* Instructions for the task
Leaving the pictures out, print the lines from the first line of the listing through the line containing "RectAreaLightUniformsLib.init();", exactly as they read, and no others.

* Records shown

****

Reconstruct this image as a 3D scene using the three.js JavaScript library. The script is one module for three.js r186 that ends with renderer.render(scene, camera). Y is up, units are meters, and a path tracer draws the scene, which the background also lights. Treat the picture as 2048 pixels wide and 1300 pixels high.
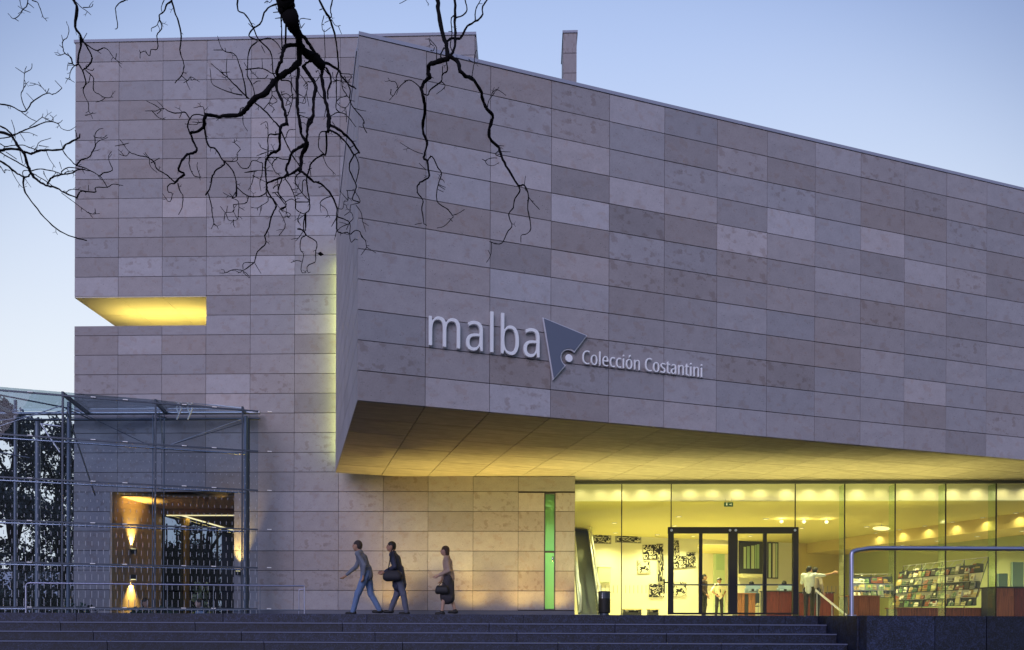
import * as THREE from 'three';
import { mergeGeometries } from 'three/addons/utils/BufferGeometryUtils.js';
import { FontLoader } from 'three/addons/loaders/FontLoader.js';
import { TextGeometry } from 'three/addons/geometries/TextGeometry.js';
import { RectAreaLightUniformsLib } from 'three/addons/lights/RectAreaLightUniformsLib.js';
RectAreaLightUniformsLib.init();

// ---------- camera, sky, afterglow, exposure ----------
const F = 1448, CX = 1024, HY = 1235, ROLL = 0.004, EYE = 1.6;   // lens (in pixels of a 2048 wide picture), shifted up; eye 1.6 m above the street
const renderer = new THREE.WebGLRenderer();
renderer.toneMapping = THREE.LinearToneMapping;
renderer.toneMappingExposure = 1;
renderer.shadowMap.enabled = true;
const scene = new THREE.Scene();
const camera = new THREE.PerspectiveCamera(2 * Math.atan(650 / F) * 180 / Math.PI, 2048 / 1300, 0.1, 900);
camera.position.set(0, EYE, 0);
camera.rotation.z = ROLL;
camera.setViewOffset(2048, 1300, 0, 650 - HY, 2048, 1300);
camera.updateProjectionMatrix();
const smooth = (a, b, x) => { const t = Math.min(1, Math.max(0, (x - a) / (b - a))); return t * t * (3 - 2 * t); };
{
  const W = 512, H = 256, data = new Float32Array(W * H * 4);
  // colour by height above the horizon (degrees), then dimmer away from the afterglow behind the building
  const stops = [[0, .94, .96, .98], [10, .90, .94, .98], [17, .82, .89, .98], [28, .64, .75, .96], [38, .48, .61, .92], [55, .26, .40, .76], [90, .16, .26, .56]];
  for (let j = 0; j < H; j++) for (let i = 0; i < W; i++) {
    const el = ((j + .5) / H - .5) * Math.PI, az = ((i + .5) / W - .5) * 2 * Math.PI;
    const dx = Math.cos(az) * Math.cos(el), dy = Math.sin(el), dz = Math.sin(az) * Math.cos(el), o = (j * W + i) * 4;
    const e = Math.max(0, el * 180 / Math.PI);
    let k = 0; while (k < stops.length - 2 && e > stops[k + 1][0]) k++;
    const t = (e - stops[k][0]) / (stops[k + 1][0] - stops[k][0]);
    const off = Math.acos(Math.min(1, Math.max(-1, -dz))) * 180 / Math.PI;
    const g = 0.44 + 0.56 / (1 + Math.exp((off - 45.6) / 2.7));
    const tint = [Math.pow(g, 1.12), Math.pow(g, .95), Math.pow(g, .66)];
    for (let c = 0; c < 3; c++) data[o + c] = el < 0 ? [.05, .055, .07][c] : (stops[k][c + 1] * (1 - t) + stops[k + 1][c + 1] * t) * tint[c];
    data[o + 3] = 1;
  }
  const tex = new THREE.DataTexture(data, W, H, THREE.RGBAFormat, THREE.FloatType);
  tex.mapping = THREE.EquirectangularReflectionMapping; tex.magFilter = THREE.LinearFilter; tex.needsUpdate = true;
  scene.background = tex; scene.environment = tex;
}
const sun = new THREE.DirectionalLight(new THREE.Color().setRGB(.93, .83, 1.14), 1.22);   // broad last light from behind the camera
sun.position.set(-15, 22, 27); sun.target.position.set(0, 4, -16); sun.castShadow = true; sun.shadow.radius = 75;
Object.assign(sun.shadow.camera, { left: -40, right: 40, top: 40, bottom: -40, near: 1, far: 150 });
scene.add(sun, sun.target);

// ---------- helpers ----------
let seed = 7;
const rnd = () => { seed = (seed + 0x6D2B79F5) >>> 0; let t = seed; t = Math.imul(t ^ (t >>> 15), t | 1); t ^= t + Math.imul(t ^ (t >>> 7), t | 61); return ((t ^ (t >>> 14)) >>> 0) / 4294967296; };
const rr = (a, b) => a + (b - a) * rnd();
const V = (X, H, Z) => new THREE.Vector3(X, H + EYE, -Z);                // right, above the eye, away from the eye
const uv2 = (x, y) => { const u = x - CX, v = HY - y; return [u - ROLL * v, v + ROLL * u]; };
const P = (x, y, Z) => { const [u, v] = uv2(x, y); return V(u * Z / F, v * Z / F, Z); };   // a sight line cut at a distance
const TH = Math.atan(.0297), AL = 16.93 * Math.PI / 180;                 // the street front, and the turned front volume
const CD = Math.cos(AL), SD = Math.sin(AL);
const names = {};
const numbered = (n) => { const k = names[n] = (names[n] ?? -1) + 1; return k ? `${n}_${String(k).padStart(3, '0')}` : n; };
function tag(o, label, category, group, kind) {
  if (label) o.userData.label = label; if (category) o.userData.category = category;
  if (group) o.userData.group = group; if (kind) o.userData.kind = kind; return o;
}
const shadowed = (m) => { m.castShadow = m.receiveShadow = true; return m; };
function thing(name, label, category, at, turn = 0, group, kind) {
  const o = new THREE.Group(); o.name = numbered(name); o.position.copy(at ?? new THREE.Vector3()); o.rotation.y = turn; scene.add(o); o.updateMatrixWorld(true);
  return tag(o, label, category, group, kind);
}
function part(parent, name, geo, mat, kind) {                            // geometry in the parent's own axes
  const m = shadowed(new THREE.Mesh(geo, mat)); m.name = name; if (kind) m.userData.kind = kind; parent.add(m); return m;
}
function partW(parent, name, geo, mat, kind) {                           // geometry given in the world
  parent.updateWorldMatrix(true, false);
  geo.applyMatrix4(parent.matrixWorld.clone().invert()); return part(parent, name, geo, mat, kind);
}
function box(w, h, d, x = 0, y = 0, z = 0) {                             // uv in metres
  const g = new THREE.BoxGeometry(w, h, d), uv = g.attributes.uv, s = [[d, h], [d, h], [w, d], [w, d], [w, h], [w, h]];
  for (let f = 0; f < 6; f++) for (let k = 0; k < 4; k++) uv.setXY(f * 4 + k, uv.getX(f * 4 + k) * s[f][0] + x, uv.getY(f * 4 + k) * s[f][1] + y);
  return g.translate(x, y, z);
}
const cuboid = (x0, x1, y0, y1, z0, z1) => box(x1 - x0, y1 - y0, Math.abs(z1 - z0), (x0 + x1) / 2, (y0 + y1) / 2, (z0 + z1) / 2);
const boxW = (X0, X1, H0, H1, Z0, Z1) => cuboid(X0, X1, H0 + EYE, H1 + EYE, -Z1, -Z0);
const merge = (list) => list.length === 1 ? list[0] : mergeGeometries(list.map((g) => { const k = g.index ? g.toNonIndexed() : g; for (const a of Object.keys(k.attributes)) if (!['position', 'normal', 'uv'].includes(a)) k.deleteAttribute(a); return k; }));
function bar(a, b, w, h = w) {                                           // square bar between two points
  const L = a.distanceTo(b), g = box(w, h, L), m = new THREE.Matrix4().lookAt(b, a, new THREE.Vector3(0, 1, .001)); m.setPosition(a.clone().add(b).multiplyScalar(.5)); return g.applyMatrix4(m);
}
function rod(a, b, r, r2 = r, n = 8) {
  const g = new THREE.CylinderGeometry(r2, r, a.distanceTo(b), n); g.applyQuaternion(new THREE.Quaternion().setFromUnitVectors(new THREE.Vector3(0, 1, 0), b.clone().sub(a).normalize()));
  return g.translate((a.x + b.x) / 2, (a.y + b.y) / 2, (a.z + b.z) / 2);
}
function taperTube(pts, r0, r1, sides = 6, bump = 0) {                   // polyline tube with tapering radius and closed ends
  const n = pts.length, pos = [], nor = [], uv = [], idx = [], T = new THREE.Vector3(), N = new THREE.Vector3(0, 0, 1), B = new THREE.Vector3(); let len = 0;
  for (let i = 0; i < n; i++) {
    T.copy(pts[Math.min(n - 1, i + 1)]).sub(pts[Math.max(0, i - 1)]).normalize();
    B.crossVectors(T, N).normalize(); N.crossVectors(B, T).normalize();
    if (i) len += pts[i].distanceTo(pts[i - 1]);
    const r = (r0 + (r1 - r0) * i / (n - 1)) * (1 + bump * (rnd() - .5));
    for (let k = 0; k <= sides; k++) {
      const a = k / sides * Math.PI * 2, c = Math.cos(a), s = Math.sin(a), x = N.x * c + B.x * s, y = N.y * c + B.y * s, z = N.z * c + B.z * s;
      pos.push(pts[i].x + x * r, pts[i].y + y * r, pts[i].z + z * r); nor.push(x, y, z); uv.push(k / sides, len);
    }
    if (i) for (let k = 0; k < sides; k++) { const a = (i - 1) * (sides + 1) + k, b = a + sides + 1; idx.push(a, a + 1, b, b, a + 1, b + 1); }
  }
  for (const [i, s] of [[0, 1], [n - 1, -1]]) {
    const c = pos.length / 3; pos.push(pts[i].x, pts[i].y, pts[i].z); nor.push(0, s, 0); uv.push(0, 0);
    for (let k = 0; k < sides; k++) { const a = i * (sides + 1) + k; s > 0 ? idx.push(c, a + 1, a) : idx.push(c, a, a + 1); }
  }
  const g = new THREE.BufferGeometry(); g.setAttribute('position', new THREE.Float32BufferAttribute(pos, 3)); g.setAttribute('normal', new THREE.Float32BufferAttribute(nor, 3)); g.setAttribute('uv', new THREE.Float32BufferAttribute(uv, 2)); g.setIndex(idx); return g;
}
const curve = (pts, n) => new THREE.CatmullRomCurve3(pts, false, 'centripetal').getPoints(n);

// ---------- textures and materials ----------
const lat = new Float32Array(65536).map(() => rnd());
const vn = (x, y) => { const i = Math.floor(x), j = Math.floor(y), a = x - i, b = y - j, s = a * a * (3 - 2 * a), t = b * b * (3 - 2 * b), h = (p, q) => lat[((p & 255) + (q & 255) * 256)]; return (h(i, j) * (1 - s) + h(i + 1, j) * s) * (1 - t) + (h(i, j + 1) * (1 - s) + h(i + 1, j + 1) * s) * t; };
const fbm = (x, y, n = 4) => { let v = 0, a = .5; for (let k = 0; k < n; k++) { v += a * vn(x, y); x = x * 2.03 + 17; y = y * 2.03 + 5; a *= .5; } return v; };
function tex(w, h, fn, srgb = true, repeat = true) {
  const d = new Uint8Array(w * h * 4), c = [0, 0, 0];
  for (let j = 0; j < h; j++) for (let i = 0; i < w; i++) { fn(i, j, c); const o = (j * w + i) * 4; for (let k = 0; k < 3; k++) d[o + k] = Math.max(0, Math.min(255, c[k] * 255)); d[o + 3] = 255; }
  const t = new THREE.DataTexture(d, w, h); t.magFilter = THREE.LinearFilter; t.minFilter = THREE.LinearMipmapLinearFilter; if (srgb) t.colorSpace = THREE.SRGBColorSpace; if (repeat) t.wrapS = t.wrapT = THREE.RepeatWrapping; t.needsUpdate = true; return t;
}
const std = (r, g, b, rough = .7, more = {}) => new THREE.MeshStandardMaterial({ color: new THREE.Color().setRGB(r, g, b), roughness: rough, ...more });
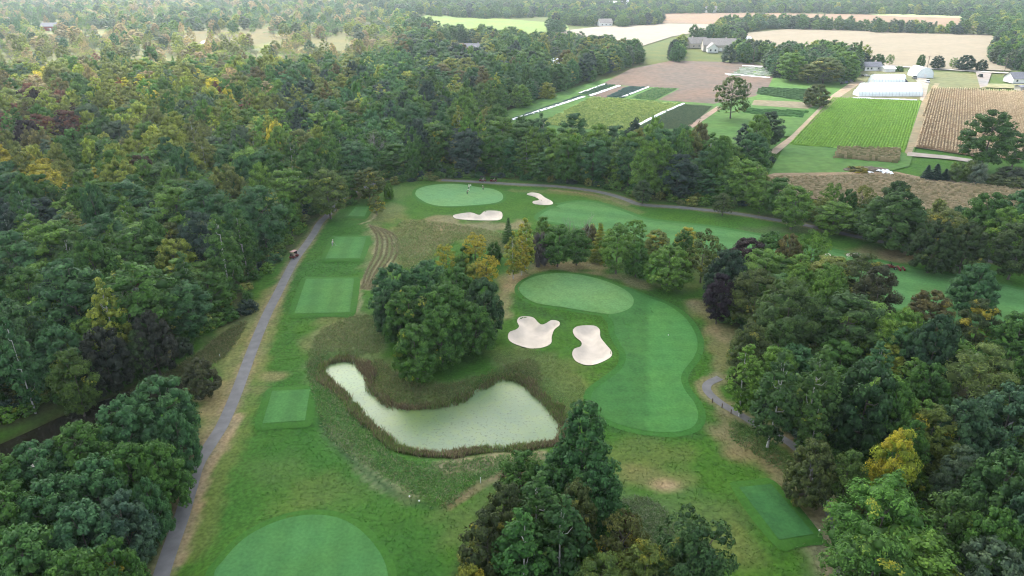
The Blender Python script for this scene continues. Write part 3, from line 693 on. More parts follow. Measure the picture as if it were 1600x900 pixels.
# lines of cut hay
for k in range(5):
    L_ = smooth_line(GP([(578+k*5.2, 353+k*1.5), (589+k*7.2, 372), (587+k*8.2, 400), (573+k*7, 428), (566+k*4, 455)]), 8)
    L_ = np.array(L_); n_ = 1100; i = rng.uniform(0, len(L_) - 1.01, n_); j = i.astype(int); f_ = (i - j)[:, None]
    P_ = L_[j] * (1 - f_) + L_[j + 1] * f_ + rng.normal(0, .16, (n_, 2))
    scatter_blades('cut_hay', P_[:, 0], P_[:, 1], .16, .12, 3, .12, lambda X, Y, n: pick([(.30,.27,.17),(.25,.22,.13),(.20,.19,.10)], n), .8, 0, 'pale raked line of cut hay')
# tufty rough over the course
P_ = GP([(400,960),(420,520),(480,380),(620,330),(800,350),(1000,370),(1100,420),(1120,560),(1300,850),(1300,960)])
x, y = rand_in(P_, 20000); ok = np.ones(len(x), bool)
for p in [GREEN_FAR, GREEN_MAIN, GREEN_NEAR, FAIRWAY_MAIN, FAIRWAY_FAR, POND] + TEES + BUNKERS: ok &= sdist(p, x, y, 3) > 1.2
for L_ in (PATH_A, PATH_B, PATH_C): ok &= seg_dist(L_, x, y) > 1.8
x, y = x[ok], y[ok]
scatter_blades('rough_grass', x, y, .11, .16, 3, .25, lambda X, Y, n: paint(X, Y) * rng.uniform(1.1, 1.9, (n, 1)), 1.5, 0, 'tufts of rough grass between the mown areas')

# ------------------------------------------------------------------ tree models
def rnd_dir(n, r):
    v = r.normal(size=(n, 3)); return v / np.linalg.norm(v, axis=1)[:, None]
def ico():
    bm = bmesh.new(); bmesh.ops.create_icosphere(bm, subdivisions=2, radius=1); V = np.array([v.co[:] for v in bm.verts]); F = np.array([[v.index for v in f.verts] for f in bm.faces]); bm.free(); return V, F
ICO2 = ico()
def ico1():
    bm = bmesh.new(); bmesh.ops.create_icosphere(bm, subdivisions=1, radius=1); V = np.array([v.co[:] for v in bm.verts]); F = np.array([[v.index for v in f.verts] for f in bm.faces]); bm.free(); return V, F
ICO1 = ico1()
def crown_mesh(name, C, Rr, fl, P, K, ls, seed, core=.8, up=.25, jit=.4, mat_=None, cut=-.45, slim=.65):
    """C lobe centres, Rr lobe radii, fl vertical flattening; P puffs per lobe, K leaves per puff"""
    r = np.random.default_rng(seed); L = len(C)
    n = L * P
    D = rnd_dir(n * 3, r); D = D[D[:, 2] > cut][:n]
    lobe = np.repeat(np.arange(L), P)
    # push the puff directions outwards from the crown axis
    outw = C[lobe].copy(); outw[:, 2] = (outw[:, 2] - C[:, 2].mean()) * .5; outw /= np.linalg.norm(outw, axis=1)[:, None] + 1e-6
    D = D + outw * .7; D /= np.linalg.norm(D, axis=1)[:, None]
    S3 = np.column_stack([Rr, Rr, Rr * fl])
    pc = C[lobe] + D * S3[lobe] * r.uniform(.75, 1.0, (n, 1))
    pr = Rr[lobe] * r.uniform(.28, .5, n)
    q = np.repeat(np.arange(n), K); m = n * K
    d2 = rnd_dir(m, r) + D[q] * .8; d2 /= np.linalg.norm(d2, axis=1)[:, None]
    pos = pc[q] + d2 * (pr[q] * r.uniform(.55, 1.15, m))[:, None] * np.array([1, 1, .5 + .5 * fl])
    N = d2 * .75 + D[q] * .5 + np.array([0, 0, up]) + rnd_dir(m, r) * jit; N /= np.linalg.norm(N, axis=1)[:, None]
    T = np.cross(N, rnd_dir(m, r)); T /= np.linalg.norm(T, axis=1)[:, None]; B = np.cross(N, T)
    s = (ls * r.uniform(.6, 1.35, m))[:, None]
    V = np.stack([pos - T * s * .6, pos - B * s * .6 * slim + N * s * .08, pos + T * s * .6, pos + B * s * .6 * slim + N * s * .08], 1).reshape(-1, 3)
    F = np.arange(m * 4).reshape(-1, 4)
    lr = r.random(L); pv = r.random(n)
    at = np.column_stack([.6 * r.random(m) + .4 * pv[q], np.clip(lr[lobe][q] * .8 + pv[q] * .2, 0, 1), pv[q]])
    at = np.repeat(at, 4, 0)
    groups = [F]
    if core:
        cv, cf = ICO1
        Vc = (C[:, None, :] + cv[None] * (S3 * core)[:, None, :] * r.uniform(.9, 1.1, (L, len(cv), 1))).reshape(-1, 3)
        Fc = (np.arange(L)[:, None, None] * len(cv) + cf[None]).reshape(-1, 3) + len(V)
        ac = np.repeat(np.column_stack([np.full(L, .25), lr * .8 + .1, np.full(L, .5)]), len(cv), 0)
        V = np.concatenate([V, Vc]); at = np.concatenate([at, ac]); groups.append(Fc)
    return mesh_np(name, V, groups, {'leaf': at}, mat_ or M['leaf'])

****

* Solution below
Reconstruct this image as a 3D scene using the three.js JavaScript library. The script is one module for three.js r186 that ends with renderer.render(scene, camera). Y is up, units are meters, and a path tracer draws the scene, which the background also lights. Treat the picture as 2048 pixels wide and 1300 pixels high.
import * as THREE from 'three';
import { mergeGeometries } from 'three/addons/utils/BufferGeometryUtils.js';
import { FontLoader } from 'three/addons/loaders/FontLoader.js';
import { TextGeometry } from 'three/addons/geometries/TextGeometry.js';
import { RectAreaLightUniformsLib } from 'three/addons/lights/RectAreaLightUniformsLib.js';
RectAreaLightUniformsLib.init();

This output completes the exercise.